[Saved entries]
-- Begin --

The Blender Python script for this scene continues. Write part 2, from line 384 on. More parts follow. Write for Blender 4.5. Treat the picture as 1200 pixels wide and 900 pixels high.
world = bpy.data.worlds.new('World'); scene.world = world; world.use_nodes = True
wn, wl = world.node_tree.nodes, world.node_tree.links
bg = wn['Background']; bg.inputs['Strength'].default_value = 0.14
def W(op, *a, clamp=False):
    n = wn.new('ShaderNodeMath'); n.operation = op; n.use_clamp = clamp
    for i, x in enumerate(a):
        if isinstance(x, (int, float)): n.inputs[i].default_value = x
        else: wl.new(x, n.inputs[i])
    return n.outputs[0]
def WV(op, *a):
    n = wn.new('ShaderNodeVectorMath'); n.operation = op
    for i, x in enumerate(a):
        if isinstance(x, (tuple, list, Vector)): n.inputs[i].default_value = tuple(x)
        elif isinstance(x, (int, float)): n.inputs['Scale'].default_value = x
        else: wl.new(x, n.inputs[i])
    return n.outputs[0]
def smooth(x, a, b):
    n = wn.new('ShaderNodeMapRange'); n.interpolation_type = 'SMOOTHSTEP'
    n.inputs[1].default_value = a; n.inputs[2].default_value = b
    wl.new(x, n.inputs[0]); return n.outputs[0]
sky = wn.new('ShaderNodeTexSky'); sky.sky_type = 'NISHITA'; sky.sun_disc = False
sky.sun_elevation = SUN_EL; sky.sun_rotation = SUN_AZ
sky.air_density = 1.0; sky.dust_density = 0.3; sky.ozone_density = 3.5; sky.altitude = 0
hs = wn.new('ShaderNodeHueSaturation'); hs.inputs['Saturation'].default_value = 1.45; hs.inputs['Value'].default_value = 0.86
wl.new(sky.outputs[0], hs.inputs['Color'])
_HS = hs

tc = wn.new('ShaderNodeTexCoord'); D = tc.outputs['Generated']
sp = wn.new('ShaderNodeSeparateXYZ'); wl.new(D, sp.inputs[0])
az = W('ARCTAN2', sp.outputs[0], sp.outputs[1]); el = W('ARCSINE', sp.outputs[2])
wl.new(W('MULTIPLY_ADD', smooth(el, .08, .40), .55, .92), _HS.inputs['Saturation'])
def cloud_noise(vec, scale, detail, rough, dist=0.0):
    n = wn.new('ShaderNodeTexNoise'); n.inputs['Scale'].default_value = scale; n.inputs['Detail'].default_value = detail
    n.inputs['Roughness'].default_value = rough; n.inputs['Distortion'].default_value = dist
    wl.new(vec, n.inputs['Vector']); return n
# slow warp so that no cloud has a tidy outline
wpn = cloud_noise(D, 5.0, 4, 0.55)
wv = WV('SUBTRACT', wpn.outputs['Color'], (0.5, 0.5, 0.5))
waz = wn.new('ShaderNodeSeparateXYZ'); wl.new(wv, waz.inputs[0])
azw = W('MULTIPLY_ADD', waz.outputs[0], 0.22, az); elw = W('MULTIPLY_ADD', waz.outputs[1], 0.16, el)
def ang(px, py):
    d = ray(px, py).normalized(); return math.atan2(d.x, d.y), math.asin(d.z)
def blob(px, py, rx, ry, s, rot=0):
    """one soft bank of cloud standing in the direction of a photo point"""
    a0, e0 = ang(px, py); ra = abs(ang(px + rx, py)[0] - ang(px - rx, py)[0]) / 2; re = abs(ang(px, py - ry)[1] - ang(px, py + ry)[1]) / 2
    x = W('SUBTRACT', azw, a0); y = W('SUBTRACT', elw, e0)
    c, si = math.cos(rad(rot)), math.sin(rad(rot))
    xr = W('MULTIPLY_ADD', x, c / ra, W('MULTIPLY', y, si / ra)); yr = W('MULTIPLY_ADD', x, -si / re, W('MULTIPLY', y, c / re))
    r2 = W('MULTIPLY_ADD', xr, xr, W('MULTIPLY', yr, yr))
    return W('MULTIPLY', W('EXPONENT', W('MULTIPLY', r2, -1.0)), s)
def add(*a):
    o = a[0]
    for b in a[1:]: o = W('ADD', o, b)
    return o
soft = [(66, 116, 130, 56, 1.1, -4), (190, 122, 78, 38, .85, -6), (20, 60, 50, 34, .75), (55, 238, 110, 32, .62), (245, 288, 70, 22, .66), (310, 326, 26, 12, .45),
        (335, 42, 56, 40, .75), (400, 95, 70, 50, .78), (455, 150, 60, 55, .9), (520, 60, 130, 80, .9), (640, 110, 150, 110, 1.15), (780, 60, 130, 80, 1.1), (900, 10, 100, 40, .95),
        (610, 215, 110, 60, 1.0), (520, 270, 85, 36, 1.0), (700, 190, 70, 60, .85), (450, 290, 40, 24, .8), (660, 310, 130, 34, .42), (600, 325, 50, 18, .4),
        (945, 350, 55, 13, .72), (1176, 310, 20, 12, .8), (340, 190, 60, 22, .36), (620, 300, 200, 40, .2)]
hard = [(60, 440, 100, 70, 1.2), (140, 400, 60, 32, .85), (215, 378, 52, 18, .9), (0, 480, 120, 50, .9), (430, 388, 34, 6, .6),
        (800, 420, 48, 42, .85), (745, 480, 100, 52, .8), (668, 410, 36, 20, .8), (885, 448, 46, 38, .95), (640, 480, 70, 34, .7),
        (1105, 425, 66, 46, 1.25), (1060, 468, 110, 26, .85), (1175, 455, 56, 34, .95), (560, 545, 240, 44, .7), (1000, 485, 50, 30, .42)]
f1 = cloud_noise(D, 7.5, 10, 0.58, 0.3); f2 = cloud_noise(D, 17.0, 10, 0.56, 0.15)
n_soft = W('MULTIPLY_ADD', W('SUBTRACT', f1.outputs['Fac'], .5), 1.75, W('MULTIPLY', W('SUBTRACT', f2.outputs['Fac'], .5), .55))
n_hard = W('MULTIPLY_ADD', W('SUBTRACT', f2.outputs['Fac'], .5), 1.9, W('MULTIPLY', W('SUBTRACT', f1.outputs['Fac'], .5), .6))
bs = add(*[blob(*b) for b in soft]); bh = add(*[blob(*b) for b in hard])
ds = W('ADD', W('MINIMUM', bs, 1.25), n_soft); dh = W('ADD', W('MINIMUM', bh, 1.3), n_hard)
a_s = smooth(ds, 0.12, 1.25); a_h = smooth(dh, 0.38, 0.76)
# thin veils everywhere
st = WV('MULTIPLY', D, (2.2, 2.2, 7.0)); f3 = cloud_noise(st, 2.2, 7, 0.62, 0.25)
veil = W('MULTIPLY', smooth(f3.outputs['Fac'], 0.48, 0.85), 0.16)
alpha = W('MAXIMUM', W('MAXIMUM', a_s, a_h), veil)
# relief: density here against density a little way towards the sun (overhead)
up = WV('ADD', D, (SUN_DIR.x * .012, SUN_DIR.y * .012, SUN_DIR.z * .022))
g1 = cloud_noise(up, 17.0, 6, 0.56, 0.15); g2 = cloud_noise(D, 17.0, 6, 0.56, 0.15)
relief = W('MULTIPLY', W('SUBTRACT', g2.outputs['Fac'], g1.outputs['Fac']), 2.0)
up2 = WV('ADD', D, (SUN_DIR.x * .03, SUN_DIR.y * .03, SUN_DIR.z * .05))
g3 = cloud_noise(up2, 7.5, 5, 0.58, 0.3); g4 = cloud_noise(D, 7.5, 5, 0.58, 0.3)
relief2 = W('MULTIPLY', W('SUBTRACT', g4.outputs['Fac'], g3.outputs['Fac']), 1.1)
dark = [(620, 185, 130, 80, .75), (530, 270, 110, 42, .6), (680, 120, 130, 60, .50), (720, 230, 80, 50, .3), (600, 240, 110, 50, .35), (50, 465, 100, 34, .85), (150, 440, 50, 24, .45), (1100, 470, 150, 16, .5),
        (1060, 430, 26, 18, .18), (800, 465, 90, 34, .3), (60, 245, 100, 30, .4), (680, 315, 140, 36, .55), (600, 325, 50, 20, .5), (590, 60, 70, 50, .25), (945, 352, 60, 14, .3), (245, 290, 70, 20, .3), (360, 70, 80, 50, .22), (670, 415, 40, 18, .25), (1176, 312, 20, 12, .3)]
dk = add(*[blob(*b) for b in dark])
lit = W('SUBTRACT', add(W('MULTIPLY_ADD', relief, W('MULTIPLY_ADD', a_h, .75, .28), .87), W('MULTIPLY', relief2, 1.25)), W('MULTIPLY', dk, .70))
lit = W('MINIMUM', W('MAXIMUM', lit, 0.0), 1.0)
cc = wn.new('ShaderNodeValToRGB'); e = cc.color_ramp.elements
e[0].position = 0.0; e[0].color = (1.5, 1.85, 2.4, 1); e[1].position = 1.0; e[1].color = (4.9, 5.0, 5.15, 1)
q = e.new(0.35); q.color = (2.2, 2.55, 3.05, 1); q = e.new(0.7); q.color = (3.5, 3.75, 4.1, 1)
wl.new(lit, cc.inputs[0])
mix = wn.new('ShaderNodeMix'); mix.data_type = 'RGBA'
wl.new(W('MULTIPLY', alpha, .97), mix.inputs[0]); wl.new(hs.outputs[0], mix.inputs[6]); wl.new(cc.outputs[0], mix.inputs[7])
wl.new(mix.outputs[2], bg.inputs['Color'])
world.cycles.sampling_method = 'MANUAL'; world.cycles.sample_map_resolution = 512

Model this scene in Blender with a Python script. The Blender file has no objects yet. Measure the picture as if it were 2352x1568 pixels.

-- End --

= The exercise =
Check each line of the records for the word "Blender", and show the lines that contain it.

= Output below =
The Blender Python script for this scene continues. Write part 2, from line 384 on. More parts follow. Write for Blender 4.5. Treat the picture as 1200 pixels wide and 900 pixels high.
Model this scene in Blender with a Python script. The Blender file has no objects yet. Measure the picture as if it were 2352x1568 pixels.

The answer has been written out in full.